Instructions for the task: Reproduce the complete listing without any deviation.

Provided material:
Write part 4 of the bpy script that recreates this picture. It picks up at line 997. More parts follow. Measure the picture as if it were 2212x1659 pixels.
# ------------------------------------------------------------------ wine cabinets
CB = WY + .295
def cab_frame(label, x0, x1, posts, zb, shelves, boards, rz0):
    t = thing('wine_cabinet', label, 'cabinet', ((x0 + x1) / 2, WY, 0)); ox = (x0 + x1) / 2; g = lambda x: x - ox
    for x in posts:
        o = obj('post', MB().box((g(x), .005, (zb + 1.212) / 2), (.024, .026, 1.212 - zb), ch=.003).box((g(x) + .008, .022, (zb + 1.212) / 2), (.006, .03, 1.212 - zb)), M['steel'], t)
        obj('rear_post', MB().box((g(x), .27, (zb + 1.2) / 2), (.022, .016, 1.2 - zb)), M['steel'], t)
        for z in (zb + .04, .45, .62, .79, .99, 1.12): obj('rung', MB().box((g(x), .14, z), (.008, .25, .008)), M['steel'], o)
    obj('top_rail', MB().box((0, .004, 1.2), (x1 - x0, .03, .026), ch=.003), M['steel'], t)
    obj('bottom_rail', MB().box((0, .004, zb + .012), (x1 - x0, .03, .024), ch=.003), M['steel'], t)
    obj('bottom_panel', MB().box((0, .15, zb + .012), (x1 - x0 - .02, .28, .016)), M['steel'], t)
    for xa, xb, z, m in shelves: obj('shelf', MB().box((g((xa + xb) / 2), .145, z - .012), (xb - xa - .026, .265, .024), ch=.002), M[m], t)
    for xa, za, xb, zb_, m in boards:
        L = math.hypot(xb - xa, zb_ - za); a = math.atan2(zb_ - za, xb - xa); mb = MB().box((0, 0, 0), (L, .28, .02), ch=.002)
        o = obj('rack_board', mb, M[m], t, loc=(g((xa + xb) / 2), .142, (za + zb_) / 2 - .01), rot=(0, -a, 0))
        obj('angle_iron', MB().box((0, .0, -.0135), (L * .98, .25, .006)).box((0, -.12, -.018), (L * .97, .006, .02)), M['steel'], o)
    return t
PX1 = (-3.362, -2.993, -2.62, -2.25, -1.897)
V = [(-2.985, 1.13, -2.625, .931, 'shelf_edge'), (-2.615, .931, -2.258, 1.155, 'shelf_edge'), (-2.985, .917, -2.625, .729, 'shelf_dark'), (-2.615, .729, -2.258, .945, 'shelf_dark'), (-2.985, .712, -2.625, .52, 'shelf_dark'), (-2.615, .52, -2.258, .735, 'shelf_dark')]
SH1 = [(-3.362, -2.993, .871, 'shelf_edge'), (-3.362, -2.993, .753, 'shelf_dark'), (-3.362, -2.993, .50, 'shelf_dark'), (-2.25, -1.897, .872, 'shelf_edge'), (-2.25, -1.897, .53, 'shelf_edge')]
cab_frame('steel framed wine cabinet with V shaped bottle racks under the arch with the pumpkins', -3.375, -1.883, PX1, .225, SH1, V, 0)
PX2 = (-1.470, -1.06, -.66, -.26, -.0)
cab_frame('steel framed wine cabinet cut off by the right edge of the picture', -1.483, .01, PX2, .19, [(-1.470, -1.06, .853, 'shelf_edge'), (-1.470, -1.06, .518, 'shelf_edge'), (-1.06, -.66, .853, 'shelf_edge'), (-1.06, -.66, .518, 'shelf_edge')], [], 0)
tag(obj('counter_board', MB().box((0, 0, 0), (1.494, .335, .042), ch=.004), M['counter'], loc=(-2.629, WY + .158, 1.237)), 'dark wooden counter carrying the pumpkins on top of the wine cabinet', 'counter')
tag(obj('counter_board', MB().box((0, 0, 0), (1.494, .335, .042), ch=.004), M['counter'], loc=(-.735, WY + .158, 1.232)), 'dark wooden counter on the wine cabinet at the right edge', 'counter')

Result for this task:
Write part 4 of the bpy script that recreates this picture. It picks up at line 997. More parts follow. Measure the picture as if it were 2212x1659 pixels.
# ------------------------------------------------------------------ wine cabinets
CB = WY + .295
def cab_frame(label, x0, x1, posts, zb, shelves, boards, rz0):
    t = thing('wine_cabinet', label, 'cabinet', ((x0 + x1) / 2, WY, 0)); ox = (x0 + x1) / 2; g = lambda x: x - ox
    for x in posts:
        o = obj('post', MB().box((g(x), .005, (zb + 1.212) / 2), (.024, .026, 1.212 - zb), ch=.003).box((g(x) + .008, .022, (zb + 1.212) / 2), (.006, .03, 1.212 - zb)), M['steel'], t)
        obj('rear_post', MB().box((g(x), .27, (zb + 1.2) / 2), (.022, .016, 1.2 - zb)), M['steel'], t)
        for z in (zb + .04, .45, .62, .79, .99, 1.12): obj('rung', MB().box((g(x), .14, z), (.008, .25, .008)), M['steel'], o)
    obj('top_rail', MB().box((0, .004, 1.2), (x1 - x0, .03, .026), ch=.003), M['steel'], t)
    obj('bottom_rail', MB().box((0, .004, zb + .012), (x1 - x0, .03, .024), ch=.003), M['steel'], t)
    obj('bottom_panel', MB().box((0, .15, zb + .012), (x1 - x0 - .02, .28, .016)), M['steel'], t)
    for xa, xb, z, m in shelves: obj('shelf', MB().box((g((xa + xb) / 2), .145, z - .012), (xb - xa - .026, .265, .024), ch=.002), M[m], t)
    for xa, za, xb, zb_, m in boards:
        L = math.hypot(xb - xa, zb_ - za); a = math.atan2(zb_ - za, xb - xa); mb = MB().box((0, 0, 0), (L, .28, .02), ch=.002)
        o = obj('rack_board', mb, M[m], t, loc=(g((xa + xb) / 2), .142, (za + zb_) / 2 - .01), rot=(0, -a, 0))
        obj('angle_iron', MB().box((0, .0, -.0135), (L * .98, .25, .006)).box((0, -.12, -.018), (L * .97, .006, .02)), M['steel'], o)
    return t
PX1 = (-3.362, -2.993, -2.62, -2.25, -1.897)
V = [(-2.985, 1.13, -2.625, .931, 'shelf_edge'), (-2.615, .931, -2.258, 1.155, 'shelf_edge'), (-2.985, .917, -2.625, .729, 'shelf_dark'), (-2.615, .729, -2.258, .945, 'shelf_dark'), (-2.985, .712, -2.625, .52, 'shelf_dark'), (-2.615, .52, -2.258, .735, 'shelf_dark')]
SH1 = [(-3.362, -2.993, .871, 'shelf_edge'), (-3.362, -2.993, .753, 'shelf_dark'), (-3.362, -2.993, .50, 'shelf_dark'), (-2.25, -1.897, .872, 'shelf_edge'), (-2.25, -1.897, .53, 'shelf_edge')]
cab_frame('steel framed wine cabinet with V shaped bottle racks under the arch with the pumpkins', -3.375, -1.883, PX1, .225, SH1, V, 0)
PX2 = (-1.470, -1.06, -.66, -.26, -.0)
cab_frame('steel framed wine cabinet cut off by the right edge of the picture', -1.483, .01, PX2, .19, [(-1.470, -1.06, .853, 'shelf_edge'), (-1.470, -1.06, .518, 'shelf_edge'), (-1.06, -.66, .853, 'shelf_edge'), (-1.06, -.66, .518, 'shelf_edge')], [], 0)
tag(obj('counter_board', MB().box((0, 0, 0), (1.494, .335, .042), ch=.004), M['counter'], loc=(-2.629, WY + .158, 1.237)), 'dark wooden counter carrying the pumpkins on top of the wine cabinet', 'counter')
tag(obj('counter_board', MB().box((0, 0, 0), (1.494, .335, .042), ch=.004), M['counter'], loc=(-.735, WY + .158, 1.232)), 'dark wooden counter on the wine cabinet at the right edge', 'counter')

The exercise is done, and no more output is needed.